On doit vous avouer qu'on a vu des techniques plus ou moins élégantes et avancées. Certains se servaient de leur main en entier, d'autres seulement de leurs doigts. On en a aussi vu d'autres choisir l'option cuillère, comme nous.
Tout le monde s'accorde lorsque le plat est vide : on a bien mangé.
Khiva figure sur tout itinéraire touristique typique en Ouzbékistan pour sa cité intérieure (enregistrée à l'UNESCO). C'est sûr, un tourisme du type doit booster l'économie de la ville et du pays. Mais en tant que visiteur·se, on marche dans cette ville-musée avec le sentiment que Khiva a un peu vendu son âme.

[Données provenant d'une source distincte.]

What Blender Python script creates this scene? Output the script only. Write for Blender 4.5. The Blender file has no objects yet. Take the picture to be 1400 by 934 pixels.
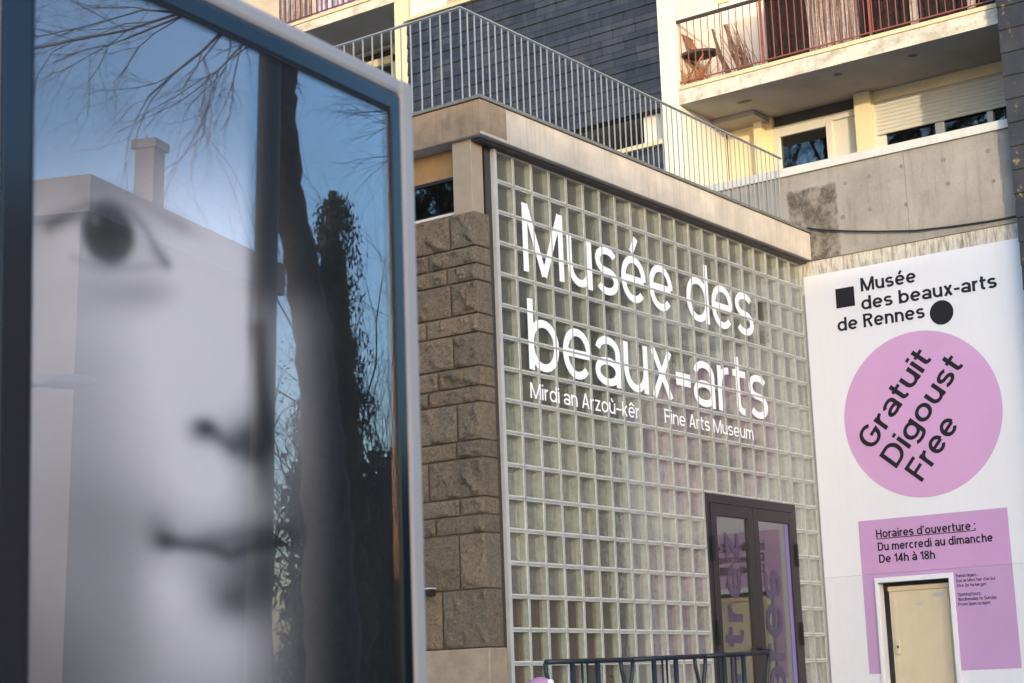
import bpy, bmesh, math, random
import numpy as np
from mathutils import Vector, Matrix
random.seed(7); RNG = np.random.default_rng(7)
scene = bpy.context.scene
COL = scene.collection
R = math.radians

# ------------------------------------------------------------------ camera
F_PX, YAW, PITCH, ROLL = 2427.45, 0.947465, 0.198453, -0.0367195
CAM = np.array([-13.0527, -9.5104, 1.5898])
def cam_axes():
    f = np.array([math.sin(YAW)*math.cos(PITCH), math.cos(YAW)*math.cos(PITCH), math.sin(PITCH)])
    r = np.array([math.cos(YAW), -math.sin(YAW), 0.0]); u = np.cross(r, f)
    return r*math.cos(ROLL)+u*math.sin(ROLL), -r*math.sin(ROLL)+u*math.cos(ROLL), f
AX_R, AX_U, AX_F = cam_axes()
cd = bpy.data.cameras.new('camera'); cam = bpy.data.objects.new('camera', cd); COL.objects.link(cam)
m = Matrix.Identity(4)
for i in range(3):
    m[i][0], m[i][1], m[i][2], m[i][3] = AX_R[i], AX_U[i], -AX_F[i], CAM[i]
cam.matrix_world = m
cd.sensor_width = 36; cd.sensor_fit = 'HORIZONTAL'; cd.lens = F_PX/1400*36
cd.clip_start = 0.1; cd.clip_end = 3000
cd.dof.use_dof = True; cd.dof.focus_distance = 18.0; cd.dof.aperture_fstop = 6.3
scene.camera = cam

# ------------------------------------------------------------------ sky and sun
SUN_AZ, SUN_EL = 222.0, 5.5          # azimuth clockwise from +Y
world = bpy.data.worlds.new("World"); scene.world = world; world.use_nodes = True
wn = world.node_tree.nodes; wl = world.node_tree.links
sky = wn.new('ShaderNodeTexSky'); sky.sky_type = 'NISHITA'; sky.sun_disc = False
sky.sun_elevation = R(SUN_EL); sky.sun_rotation = R(SUN_AZ)
sky.air_density = 1.0; sky.dust_density = 2.0; sky.ozone_density = 3.0
wl.new(sky.outputs[0], wn['Background'].inputs[0]); wn['Background'].inputs[1].default_value = 0.15
sl = bpy.data.lights.new('sun', 'SUN'); sl.energy = 0.5; sl.angle = R(0.5); sl.color = (1.0, 0.82, 0.57)
so = bpy.data.objects.new('sun', sl); COL.objects.link(so)
sdir = Vector((math.sin(R(SUN_AZ))*math.cos(R(SUN_EL)), math.cos(R(SUN_AZ))*math.cos(R(SUN_EL)), math.sin(R(SUN_EL))))
so.rotation_euler = sdir.to_track_quat('Z', 'Y').to_euler(); so.location = (-20, -25, 30)
vs = scene.view_settings
vs.view_transform = 'Standard'; vs.look = 'None'; vs.gamma = 1; vs.exposure = 2.85; vs.use_curve_mapping = False
scene.render.engine = 'CYCLES'
scene.cycles.max_bounces = 8; scene.cycles.transparent_max_bounces = 16
scene.cycles.use_denoising = True

# ------------------------------------------------------------------ pixel helpers (1400 px wide survey of the photo)
def ray(x, y): return (x-700)/F_PX*AX_R-(y-467)/F_PX*AX_U+AX_F
def onx(x, y, X): d = ray(x, y); return CAM+d*(X-CAM[0])/d[0]
def ony(x, y, Y): d = ray(x, y); return CAM+d*(Y-CAM[1])/d[1]

# ------------------------------------------------------------------ object helpers
def tag(o, label=None, cat=None, group=None, kind=None):
    if label: o['label'] = label
    if cat: o['category'] = cat
    if group: o['group'] = group
    if kind: o['kind'] = kind
    return o
def thing(name, label, cat, loc=(0, 0, 0), group=None, rot=None):
    o = bpy.data.objects.new(name, None); COL.objects.link(o); o.location = loc
    o.empty_display_size = 0.2
    if rot is not None: o.rotation_euler = rot
    return tag(o, label, cat, group)
def root_of(o):
    while o.parent: o = o.parent
    return o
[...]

Les bâtiments historiques sont transformés en hôtels, les habitations se vident et deviennent échoppes de souvenirs. Plus personne n'habite dans Itchan Kala. Les touristes viennent et prennent leurs photos, comprenant à peine ce qu'ils regardent (nous les premier·ères).
La ville où vivent les presque 100'000 habitant·es de Khiva a été complètement déplacée hors des murs. Ceux et celles qui s'y aventurent y trouveront du très bon plov.